延長11回裏。2本のヒットと犠打で一死一、三塁とチャンスを作った青森山田に対し、守る聖愛はタイムを取った。
その間を利用して、三塁走者の岡﨑誠也(2年)と、打者の中村竜也(2年)が互いに歩み寄って意思を確認しあう。
「外野にさえ打ってくれたら、自分が還る自信があったので、頼むから打ってくれと中村に言いました」(岡﨑)
「岡﨑がフライだったら走ると言ってくれた」(中村)
タイムが解け、聖愛のマウンド・石沢航太(2年)が打席の中村に対する。
ファウルが2球続いた後の3球目。中村が放った打球はフェアグラウンドへ飛び、狙い通りの外野フライとなった。
少々浅めにも感じる飛球。だが三塁走者の岡﨑に迷いはなかった。勝負をかけたスタートを切ると、ライト・嘉瀬建(1年)からの返球が本塁へ届く寸前に、手を伸ばしてホームベースに触った。
「ヨッシャー」と大きな声を発した岡﨑の元へナインが駆けよってくる。ホッとしたように笑顔の中村も輪に加わった。逆にガックリと項垂れる聖愛の選手たち。3時間23分を擁した互いに負けられない戦いを青森山田が制した瞬間だった。
打った中村は、初戦(盛岡大附)でも勝負を決める一打を放っている。そしてこの試合でも1点ビハインドで代打起用された9回に、起死回生の同点タイムリー。
「短期決戦のトーナメントではラッキーボーイが必ずいる」と佐藤伸二監督が話す存在の中村に、11回の場面で打席が廻ってきたのが青森山田にとっては幸運だった。
福田将馬がバントを決める(青森山田)
そして佐藤監督が、「この試合のラッキーボーイ」と語ったのが岡﨑。
実は2点を追う9回に、先頭打者が死球で出た直後に廻ってきた打席で、キャッチャーへのファウルフライを打ち上げてしまった。しかし、これが落球となり命拾い。その後に三塁線を破る二塁打を放ち、チャンスを広げて、同点へと繋げた。
「あのファウルフライで、秋の最後の打席を無駄にしたと思った。(命拾いして)ここで打たなければと。ファウルフライの時には当てただけになってしまったので、三振しても良いから思い切って振ろうと気持ちを切り替えました」と話した岡﨑。
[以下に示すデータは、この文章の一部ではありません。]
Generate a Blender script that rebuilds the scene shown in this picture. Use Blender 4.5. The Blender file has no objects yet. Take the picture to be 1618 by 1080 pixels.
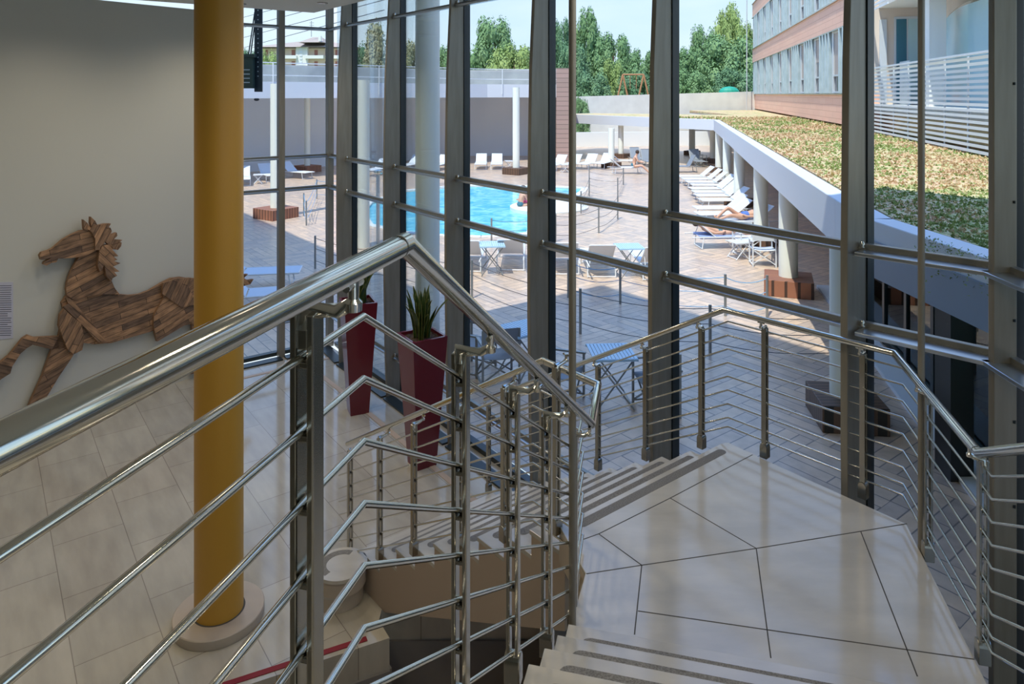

ここで出塁したことが、中村の一打で同点のホームを踏むことにつながる。
11回は佐藤監督も勝負をかけた。岡﨑がヒットで出塁した後、三番手で力投していた山地大成(2年)の打席で、バントの為の代打・福田将馬(2年)を起用。プレッシャーのかかる場面でしっかりと犠打を決めている。
ブルペンではもう一人の投手である金子晃哉(2年)が準備をしていたが、走者の岡﨑はこの代打起用を見て、「この回に決めるしかない」と思ったという。
このゲーム展開で、マウンドに上がる次の投手の精神状態を思えば、岡﨑の考えはナイン全員と共通だったことだろう。
ラッキーボーイと、勝負をかけた決断。それを味方となった青森山田が同県対決に勝利した。
一方の聖愛は9月の県大会準決勝に続いて青森山田に敗れた。ただし、完敗だった9月から比べて、今回は惜敗。勝負には敗れたが、収穫も大きかったゲームと言えるだろう。
1回に先制し、1点を追う5回には満塁から代打・森山裕土(2年)の走者一掃三塁打など一挙に5点を奪った。先発の1年生右腕・赤川諒は、140キロに迫る力強い直球を武器に、力投した。
しかし球数が150球を超え、青森山田打線の『投げさせて後半勝負』の作戦に、球威が落ちた終盤に力尽きた。7回まで無失策だった守備も、終盤に崩れた。
原田一範監督は、「エラーが絡んだことがまだまだ自分達に足りない部分だと感じました。部員の一人、一人の課題が明確になった試合だと思います。一冬みんなで頑張って、来年の夏に(青森大会で)優勝できるストーリーを描きたい」と決意を語った。